INSTRUCTIONS FOR THE TASK » Pictures stay out of this copy; please retype only the lines from the start of the records through the line with "bm, M['flange'], pil)".

DATASET CONTENT »
==============================

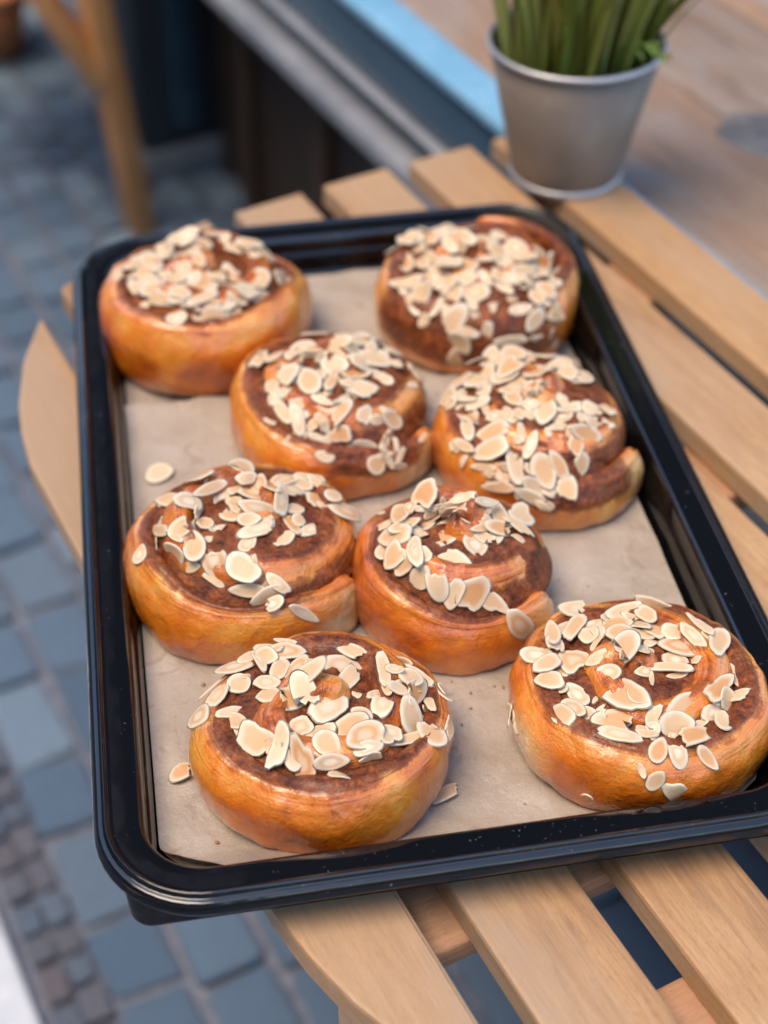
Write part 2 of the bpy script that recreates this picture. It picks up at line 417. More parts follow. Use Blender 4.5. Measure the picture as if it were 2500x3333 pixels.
bm = bmesh.new(); box_bm(bm, -.085, .10, -.145, .145, 0, .05, .006); mesh_obj('plinth', bm, M['flange'], pil)

bld = empty('shop_building', P(.84, -2.48, 0)); bld.rotation_euler = (0, 0, RZ)
tag(bld, 'tall dark fronted shop building rising behind the slate pillar', 'building')
bm = bmesh.new(); box_bm(bm, 0, 5, 0, 9, 0, 8.5, .01); mesh_obj('wall', bm, M['pillar'], bld)
for k in range(4):
    for zf_ in (.7, 3.4, 5.9):
        bm = bmesh.new(); box_bm(bm, -.05, -.003, .6 + k * 2.0, 1.9 + k * 2.0, zf_, zf_ + 1.7, .004); w_ = mesh_obj('window', bm, M['riser'], bld)
        bm = bmesh.new(); box_bm(bm, -.056, -.052, .68 + k * 2.0, 1.82 + k * 2.0, zf_ + .08, zf_ + 1.62, 0); mesh_obj('pane', bm, M['pane'], w_, smooth=False)
opp = empty('opposite_building', P(-5.2, -1.5, 0)); opp.rotation_euler = (0, 0, RZ)
tag(opp, 'long row of plastered houses across the narrow street', 'building')
bm = bmesh.new(); box_bm(bm, -6, 0, -16, 16, 0, 8.5, .01); mesh_obj('wall', bm, M['plaster'], opp)
for k in range(10):
    for zf_ in (.9, 3.7, 6.2):
        bm = bmesh.new(); box_bm(bm, .003, .06, -15 + k * 3.1, -13.6 + k * 3.1, zf_, zf_ + 1.7, .004); w_ = mesh_obj('window', bm, M['riser'], opp)
        bm = bmesh.new(); box_bm(bm, .062, .066, -14.92 + k * 3.1, -13.68 + k * 3.1, zf_ + .08, zf_ + 1.62, 0); mesh_obj('pane', bm, M['pane'], w_, smooth=False)

# a dark knot in the counter top, standing a little proud of the worn plank
kv, kf = [(0, 0, .0022)], []
for k in range(28):
    a = 2 * math.pi * k / 28; r = 1 + .10 * math.sin(2 * a + 1) + .07 * math.sin(5 * a)
    kv += [(.026 * r * math.cos(a), .034 * r * math.sin(a), .0016), (.031 * r * math.cos(a), .040 * r * math.sin(a), -.002)]
for k in range(28):
    k2 = (k + 1) % 28; kf += [(0, 1 + 2 * k, 1 + 2 * k2), (1 + 2 * k, 2 + 2 * k, 2 + 2 * k2, 1 + 2 * k2)]
kn = py_obj('knot', kv, kf, M['dishmetal'], cnt); kn.location = (.795 - .62, .872 - .9, ZC - .0035)

# ------------------------------------------------------------------ slatted table
tab = empty('slatted_table', P(.383, -.54, 0)); tab.rotation_euler = (0, 0, RZ)
tag(tab, 'slatted acacia table with rounded corners carrying the black pastry tray', 'table')
NL = [(.1365, .190), (.2115, .264), (.2845, .3335), (.3545, .409), (.4275, .481), (.500, .5535), (.5735, .626)]
KN = [(.1355, -.700), (.139, -.732), (.147, -.766), (.165, -.812), (.188, -.849), (.215, -.880), (.255, -.899), (.33, -.912), (.45, -.919), (.64, -.921)]
def t_back(n): return float(np.interp(n, [a for a, _ in KN], [b_ for _, b_ in KN]))
def slat(n0, n1):
    N_ = 14; ns = [n0 + (n1 - n0) * i / N_ for i in range(N_ + 1)]
    loop = [(q, t_back(q)) for q in ns] + [(q, -1.08 - t_back(q)) for q in reversed(ns)]
    bm = bmesh.new(); mid = (n0 + n1) / 2
    vs = [bm.verts.new((q - mid, -(t + .54), TABLE)) for q, t in loop]
    f = bm.faces.new(vs)
    if f.normal.z < 0: f.normal_flip()
    bm.normal_update()
    r = bmesh.ops.extrude_face_region(bm, geom=[f])
    bmesh.ops.translate(bm, vec=(0, 0, -.018), verts=[v for v in r['geom'] if isinstance(v, bmesh.types.BMVert)])
    bmesh.ops.recalc_face_normals(bm, faces=bm.faces)
    es = [e for e in bm.edges if abs(e.verts[0].co.z - e.verts[1].co.z) < 1e-5]
    bmesh.ops.bevel(bm, geom=es, offset=.0022, segments=2, profile=.5, affect='EDGES')
    o = mesh_obj('slat', bm, M['acacia'], tab, smooth=False); o.location = (mid - .383, 0, 0)
    return o
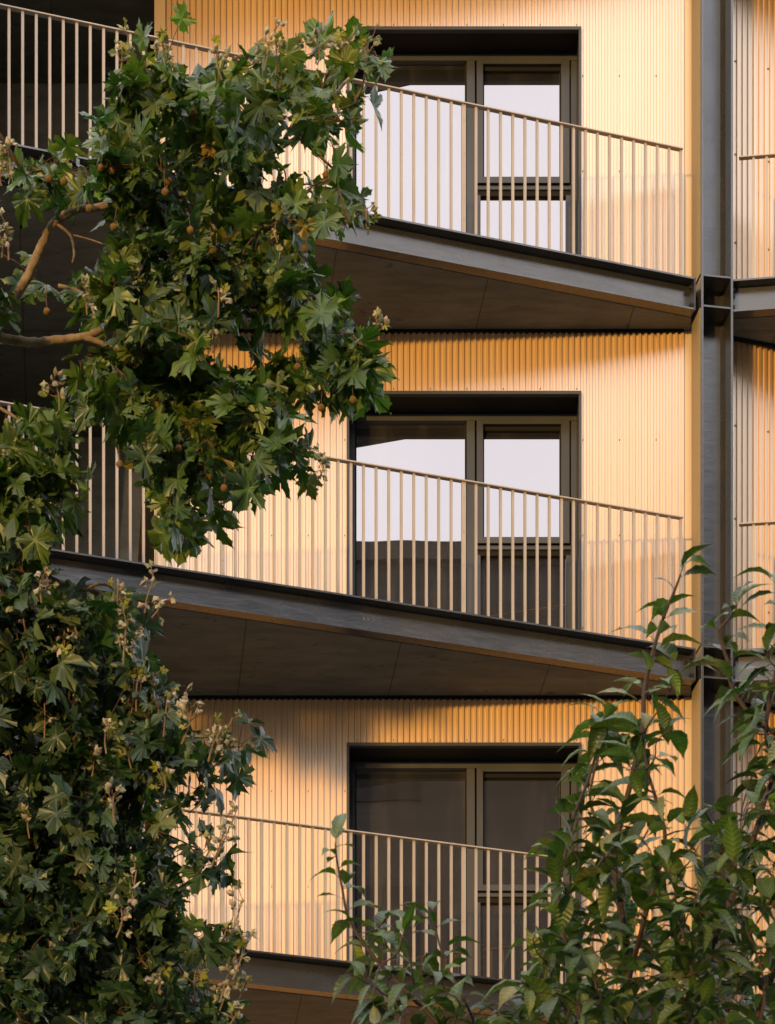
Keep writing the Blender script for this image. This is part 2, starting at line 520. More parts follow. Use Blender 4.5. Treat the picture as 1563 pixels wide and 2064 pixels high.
for i, h in HEADS.items():
    zf = ZB[i] - 0.01
    w = MB()
    t = 0.030
    # trim around the opening, standing just proud of the ribs
    w.box(WX0 - t + 0.02, WX1 + t - 0.02, -0.030, 0.02, h - 0.022, h + 0.006)
    w.box(WX0 - t + 0.02, WX0 + 0.012, -0.029, 0.02, zf, h - 0.022)
    w.box(WX1 - 0.012, WX1 + t - 0.02, -0.029, 0.02, zf, h - 0.022)
    # jamb lining
    w.box(WX0 - 0.008, WX0 + 0.009, 0.02, 0.36, zf, h - 0.022)
    w.box(WX1 - 0.009, WX1 + 0.008, 0.02, 0.36, zf, h - 0.022)
    # fixed frame: outer members, mullion
    zb = h + fz(113)
    L0, L1 = WX0 + 0.009, WX1 - 0.009
    w.box(L0, L1, 0.27, 0.36, zb - 0.055, zb)
    w.box(L0, fx(716), 0.275, 0.36, zf, zb - 0.055)
    w.box(fx(941), fx(957.5), 0.272, 0.36, zf, zb - 0.055)
    w.box(fx(1151), L1, 0.275, 0.36, zf, zb - 0.055)
    # transom below the opening sash
    w.box(fx(960.5), fx(1151), 0.285, 0.36, h + fz(384), h + fz(376))
    w.box(fx(960.5), fx(969), 0.285, 0.36, zf, h + fz(395)); w.box(fx(1141), fx(1151), 0.285, 0.36, zf, h + fz(395))
    root = w.build('window', M['frame'], bld, bevel=0.002)
    ln = MB()
    ln.box(WX0, WX1, -0.005, 0.40, h - 0.001, h + 0.004 - 0.002) if False else None
    ln.box(WX0 + 0.009, WX1 - 0.009, 0.02, 0.268, h - 0.022, h - 0.004)
    ln.box(WX0 + 0.009, WX1 - 0.009, 0.268, 0.40, zb, h - 0.004)
    ln.box(fx(960.5), fx(1151), 0.30, 0.36, h + fz(395), h + fz(384))
    ln.box(fx(957.5), fx(960.5), 0.32, 0.36, zf, zb - 0.055)
    ln.build('lintel_lining', M['black'], root)
    sa = MB()
    s0, s1, s2, s3 = fx(961), fx(974), fx(1131), fx(1148)
    zt_, zb_ = zb - 0.057, h + fz(374)
    sa.box(s0, s1, 0.262, 0.34, zb_, zt_); sa.box(s2, s3, 0.262, 0.34, zb_, zt_)
    sa.box(s1, s2, 0.262, 0.34, zb_, zb_ + 0.052); sa.box(s1, s2, 0.262, 0.34, zt_ - 0.03, zt_)
    so = sa.build('sash', M['frame'], root, bevel=0.002)
    gs = MB()
    # dark gasket lines round the panes
    for (x0, x1, zz0, zz1) in ((s1, s2, zb_ + 0.052, zt_ - 0.03),):
        gs.box(x0, x0 + 0.010, 0.30, 0.335, zz0, zz1); gs.box(x1 - 0.010, x1, 0.30, 0.335, zz0, zz1)
        gs.box(x0 + 0.01, x1 - 0.01, 0.30, 0.335, zz1 - 0.035, zz1)
    gs.box(fx(716), fx(716) + 0.012, 0.31, 0.352, zf, zb - 0.055); gs.box(fx(941) - 0.014, fx(941), 0.31, 0.352, zf, zb - 0.055)
    gs.build('gasket', M['black'], root)
    for nm, (x0, x1, zz0, zz1) in (('pane', (fx(716), fx(941), zf, zb - 0.05)),
                                   ('pane', (s1, s2, zb_ + 0.04, zt_ - 0.02)),
                                   ('pane', (fx(966), fx(1144), zf, h + fz(392)))):
        g = MB(); g.quad((x0, 0.333, zz0), (x1, 0.333, zz0), (x1, 0.333, zz1), (x0, 0.333, zz1))
        g.build(nm, M['glass'], so if x0 == s1 else root)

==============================

ANSWER TO THIS TASK »
Write part 2 of the bpy script that recreates this picture. It picks up at line 417. More parts follow. Use Blender 4.5. Measure the picture as if it were 2500x3333 pixels.
bm = bmesh.new(); box_bm(bm, -.085, .10, -.145, .145, 0, .05, .006); mesh_obj('plinth', bm, M['flange'], pil)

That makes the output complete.